The coffee, which is so important at a breakfast oasis, is from Ronocco (that’s O’Connor spelled backwards, and there is a story there) and for 11 years now they’ve been serving Hillshire Farms thick applewood bacon which is prepared just the way you like it. If you’re like me and want extra, extra crispy, that’s what you’ll get. One suggestion is, if you’re ordering scrambled eggs, ask your friendly server, and they all are, that you want them served hot. Plus something that many don’t know is that Chris’ also has a full bar. As you may be aware, Chris’ is always VERY busy on weekend mornings and early afternoons, but they strive to get you in one of their 4 dining rooms just as soon as possible while not rushing those already seated. There’s a large, often overflowing waiting area where you can relax with a cup of coffee as you peruse the Italian newspaper Il Pensiero or just chat. And, each Saturday and Sunday after you’re seated, you’ll get a gratis dish of delicious maple walnut or macadamia nut cookies, which go a long way to help make your wait worthwhile. And as it is at their other two restaurants, the service is exemplary and downright pleasant. Note that sometimes they do run out by the afternoon as some folks buy them by the dozen, and if you do, you’ll find you always get more than a dozen. And there is patio service as well.
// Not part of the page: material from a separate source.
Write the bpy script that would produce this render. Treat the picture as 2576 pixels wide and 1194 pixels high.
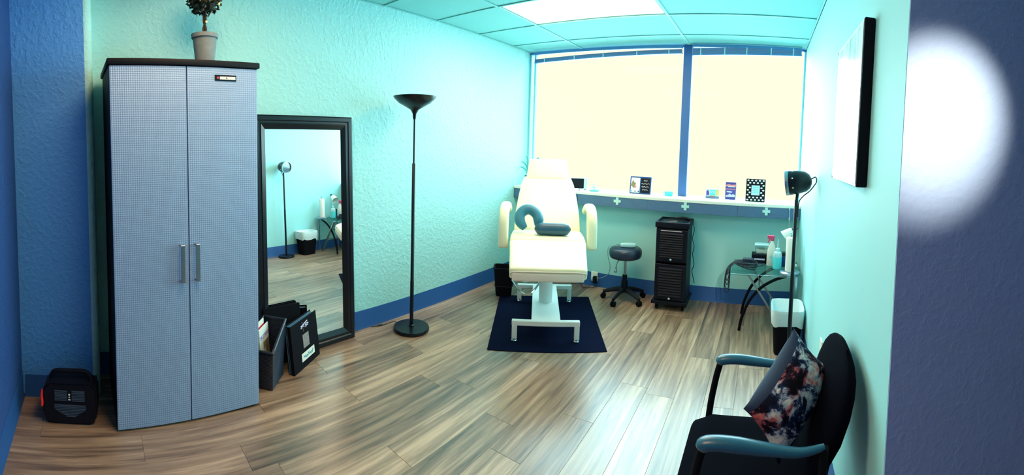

 A side-note on Chris is that when he was a kid he used to enjoy an occasional grilled cheese sandwich with a chocolate malt at S. S. Kresge’s in Hampton Village and today some of his favorite spots are Kemoll’s, Tony’s and Trattoria Marcella. He’s always had good taste.

All of the Saracino family members are dedicated to St. Louis and are very involved in countless community activities as they in all sincerity believe in giving back to the community which has given them so many successes and blessings. I’d be remiss in attempting to list them as I’m afraid I’d leave some place out.

Barolino’s Osteria, Bartolino’s South and Chris’ Pancake & Dining and the Saracino family are all about tradition, family, the community, good food and service, and fair prices. They prove it every day. With younger family members joining in the business it wouldn’t surprise me that another location might show up sometime. We’ll let you know.  

Buona fortuna!

Written by: Ron (Johnny Rabbitt) Elz Host of Route 66 Saturday nights on News Radio 1120 KMOX & KMOX.com,
August 2010.

 

 


ANTIQUE WAREHOUSE GRADE: A


Contact Information

Bartolino's Osteria
2103 Sulphur Ave.
In the Dury Inn & Suites at Forest Park
St. Louis, MO 63139
Phone: 314.644.2266
Fax: 314.631.2239

Bartonlino's South
5914 S. Lindberg
St. Louis, MO 63123
Phone: 314.487.4545

Chris' Pancake & Dining
5980 Southwest
Watson Rd. and Sulphur Ave.
St. Louis, MO 63139
Phone: 314.645.2088


Hours of Operation for Food Service
Bartolino’s Drury Inn & South
Monday  through Friday  11 a.m -10 p.m.
Fri day 11a.m. - 11 p.m.
Saturday 4:30 p.m. - 11 p.m.
Sunday 4 p.m. - 9 p.m. 

Chris’ Pancake & Dining
Monday through Thursday 6 a.m. - 10 p.m.
Friday and Saturday 6 a.m. – 11 p.m.
                    Sunday 7 a.m - 9 p.m.       
              

www.bartolinosresturant.com


General Information

Bartolino’s tomato and pasta sauces as well as their salad dressing is bottled and available for purchase at select grocers and Italian specialty markets.

All three locations offer private party and banquet facilities, full catering and a special “At Home” menu.

Reservations are accepted by phone or on-line. Chris’ does not accept reservation for Saturday or Sunday mornings and early afternoon.

All major credit cards accepted.

All locations offer excellent handicapped access.

All restaurants are family friendly with the attire being
more casual at Chris’.

There’s free adjoining parking at all three locations.

Dining rooms are smoke-free.

Sound level at Bartolino’s south is good, while it’s louder at Bartolins’s at Hampton where the bar area can get very loud. The sound level at Chris’s is fine, other than the atrium room which can get a bit noisy.